- The Washington Times - Monday, May 6, 2019

ANALYSIS/OPINION:

Brunei, a country that just adopted Shariah law, halted its plans to stone to death gays and adulterers after facing substantial outcries from the international community.

How nice of Brunei.

Brunei says it won’t enforce death penalty for gay sex,” BBC News wrote in a headline.

Brunei Says It Won’t Execute Gays After Protests of Stoning Law,” The New York Times reported.

And The Times went on with this: “Critics of the country’s newly enacted Islamic laws said several other harsh punishments remain on the books, including whipping and amputation, and they have called for continued opposition until the laws are completely revised.”



So no deaths by stoning — just some good old-fashioned hand amputations instead.

Sharia, thy name is grateful?

Here’s a thought: Any government concession that puts its citizens in the position of saying ‘thank you for not killing us for having gay sex’ is probably not so much a concession as it is a revelation of a horrific system of governance.

Free societies don’t slaughter its gay citizens. Free societies don’t kill adulterers. And free societies certainly don’t expect its gay or adulterous citizens to turn around and say, Thank you, Mr. Government, for not stoning me to death — Thank you, Mr. Government, for only chopping off my hands.

But who said Shariah is free, right?

Aside from the Democrats and leftists and Muslim apologists of the world, that is, who like to scream loudly of equality and women’s rights and tolerance and diversity for all, while turning blind eyes to the tragedies of strict Islamic law.

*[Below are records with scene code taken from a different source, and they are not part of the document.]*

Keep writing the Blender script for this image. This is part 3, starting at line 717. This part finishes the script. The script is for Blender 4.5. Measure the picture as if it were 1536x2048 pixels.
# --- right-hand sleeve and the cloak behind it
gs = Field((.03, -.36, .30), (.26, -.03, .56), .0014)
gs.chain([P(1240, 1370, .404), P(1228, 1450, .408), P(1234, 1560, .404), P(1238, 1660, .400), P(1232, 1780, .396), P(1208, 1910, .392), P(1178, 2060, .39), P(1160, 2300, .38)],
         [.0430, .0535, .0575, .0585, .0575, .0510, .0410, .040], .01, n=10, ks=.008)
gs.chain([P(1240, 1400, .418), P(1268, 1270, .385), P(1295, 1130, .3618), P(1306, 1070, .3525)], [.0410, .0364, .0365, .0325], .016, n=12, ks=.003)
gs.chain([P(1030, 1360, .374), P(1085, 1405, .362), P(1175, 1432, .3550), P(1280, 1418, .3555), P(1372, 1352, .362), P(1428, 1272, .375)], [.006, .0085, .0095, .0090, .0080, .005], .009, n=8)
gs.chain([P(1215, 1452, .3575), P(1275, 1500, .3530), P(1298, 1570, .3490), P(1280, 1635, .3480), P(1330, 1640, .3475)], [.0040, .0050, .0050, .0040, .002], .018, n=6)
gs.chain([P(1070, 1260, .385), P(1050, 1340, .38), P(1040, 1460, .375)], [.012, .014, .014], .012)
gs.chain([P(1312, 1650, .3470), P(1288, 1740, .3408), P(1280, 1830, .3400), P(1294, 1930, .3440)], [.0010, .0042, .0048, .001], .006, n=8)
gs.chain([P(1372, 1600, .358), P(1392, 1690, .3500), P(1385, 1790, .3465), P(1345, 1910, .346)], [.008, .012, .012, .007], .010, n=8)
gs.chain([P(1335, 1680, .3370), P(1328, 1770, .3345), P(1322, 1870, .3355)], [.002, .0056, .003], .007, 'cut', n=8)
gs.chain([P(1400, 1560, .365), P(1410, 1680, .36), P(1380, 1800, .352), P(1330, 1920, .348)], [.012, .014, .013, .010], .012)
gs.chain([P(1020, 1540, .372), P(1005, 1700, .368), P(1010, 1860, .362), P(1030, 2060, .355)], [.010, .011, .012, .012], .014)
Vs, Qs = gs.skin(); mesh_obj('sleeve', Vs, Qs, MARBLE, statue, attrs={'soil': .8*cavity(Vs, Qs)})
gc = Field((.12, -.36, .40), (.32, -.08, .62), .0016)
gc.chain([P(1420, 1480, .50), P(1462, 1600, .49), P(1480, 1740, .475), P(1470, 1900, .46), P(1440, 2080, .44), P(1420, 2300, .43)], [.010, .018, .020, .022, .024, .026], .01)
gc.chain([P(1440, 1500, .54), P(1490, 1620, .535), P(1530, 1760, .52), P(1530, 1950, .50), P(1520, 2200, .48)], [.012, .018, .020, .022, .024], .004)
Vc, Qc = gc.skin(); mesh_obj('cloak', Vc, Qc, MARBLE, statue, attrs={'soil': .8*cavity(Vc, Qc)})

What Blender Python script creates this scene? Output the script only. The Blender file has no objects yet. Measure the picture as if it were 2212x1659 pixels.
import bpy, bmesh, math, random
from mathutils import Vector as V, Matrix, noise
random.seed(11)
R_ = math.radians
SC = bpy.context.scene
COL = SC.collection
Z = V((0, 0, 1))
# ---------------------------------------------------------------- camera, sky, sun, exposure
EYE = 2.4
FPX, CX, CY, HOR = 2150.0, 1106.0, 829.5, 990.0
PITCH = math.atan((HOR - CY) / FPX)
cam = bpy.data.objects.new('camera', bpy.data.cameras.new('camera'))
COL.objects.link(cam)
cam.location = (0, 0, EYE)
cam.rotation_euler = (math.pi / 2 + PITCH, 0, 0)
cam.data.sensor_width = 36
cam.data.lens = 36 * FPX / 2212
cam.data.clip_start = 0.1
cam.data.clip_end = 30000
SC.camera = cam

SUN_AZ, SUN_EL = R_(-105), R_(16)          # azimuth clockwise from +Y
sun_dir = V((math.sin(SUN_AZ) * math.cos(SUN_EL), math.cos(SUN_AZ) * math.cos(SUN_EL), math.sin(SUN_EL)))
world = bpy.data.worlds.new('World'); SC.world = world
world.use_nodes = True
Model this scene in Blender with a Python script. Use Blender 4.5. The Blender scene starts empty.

“The sultan of Brunei, Hassanal Bolkiah, said Sunday that his country had gone decades without carrying out the death penalty, and it would continue its de facto moratorium on executions despite the new punishments codified last month under a harsh interpretation of Islamic law,” The Times went on to report.

Again, how nice.

So gays and adulterous won’t be killed — they’ll just live under the shadow of a law that says they could be killed at any moment. For instance, at a moment when the international community isn’t looking. Or, at a moment when the sultan’s whims change. Or, at a moment when the pressures from Shariah proponents grow too great and the government caves to the stone-throwers.

This is not a concession. This is not a freedom.

This is an underscore of the horrors and disgusting intolerance and soul-rotting realities of Shariah — which should serve as a warning to any country with growing Muslim populations.